Lack of organization confuses protests’ purpose

By Leonard Collins ’15

Last semester, Hamilton students organized a die-in to express their outrage over police conduct towards minority citizens. Students and faculty gathered on College Hill Road, blocking traffic and standing resolute against Kirkland police, in order to send a message that we do care about how other people in America are treated. The pride in demonstrators eyes as they chanted “No justice, o peace” and “Hands Up, Don’t Shoot” was very moving, and even put tears in my eyes. Although their intentions for coordinating the die-in were sound, actual coordination itself was a bit lacking. When threatened with arrest for disrupting traffic, students reacted chaotically with tactics such as stepping forward collectively, believing they could not all be arrested. The demonstration itself was compelling, but acts such as these demonstrate how the possibility of being arrested was hardly considered.
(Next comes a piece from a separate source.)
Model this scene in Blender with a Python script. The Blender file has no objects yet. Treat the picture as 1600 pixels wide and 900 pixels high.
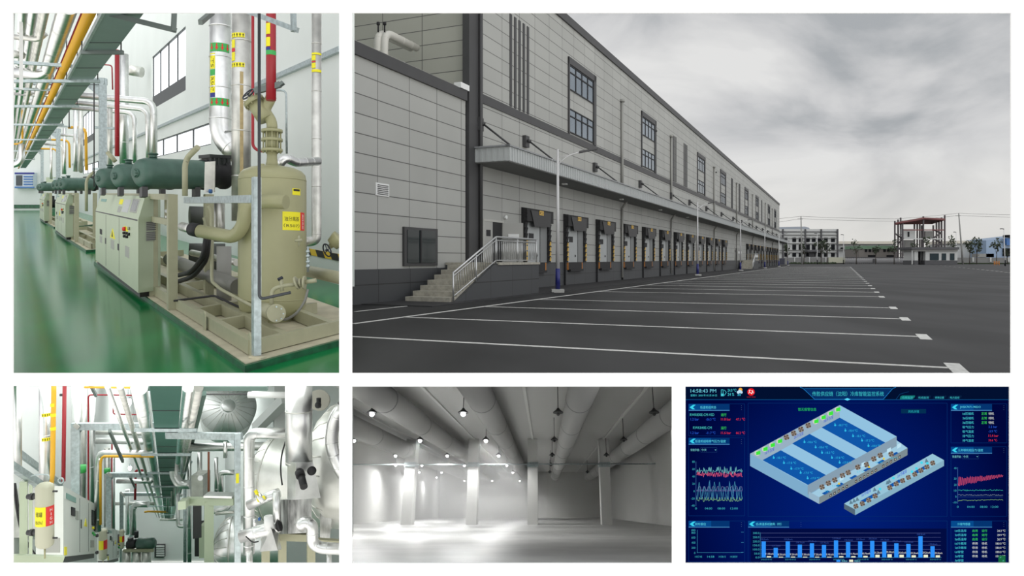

As students at one of the most respected colleges in the country, we have a responsibility to people outside our campus—and ourselves—to acknowledge injustice when it is blatantly apparent. Yet the way we acknowledge such injustices are crucial for how we represent our stances towards them. Martin Luther King, Jr. not only advocated for non-violent civil disobedience during the Civil Rights Movement, but also strategized with members of organizations including the Southern Christian Leadership Conference and the Student Nonviolent Coordinating Committee. It was through a consideration of the consequences of a non-violent course of actions that Dr. King and many others designed a movement that changed our nation forever. But today one can witness people in St. Louis outraged over a non-violent course of action, scorning the very principles that Martin Luther King, Jr. stood for—the principles that we honor during a celebration for his achievements.

I went to the Martin Luther King Day celebration in the Annex, sitting with a diverse body of students and faculty. Although I noticed a similar lack of preparation for the event, there remained a deep appreciation for the goals that Dr. King and others like him fought for with their lives. At one point in the event, Syracuse University Professor Arthur Flowers exclaimed, “Rest in peace Dr. King. We got this.” Yet witnessing these disorganized events I am not entirely sure if that is true. It is good to be outraged over injustices facing minority citizens in this country today, but that outrage must be met with a sense of maturity that is astoundingly lacking. In order to resolve this problem, perhaps we should reexamine last semester’s die-in protest, and how vital it is for our situation today.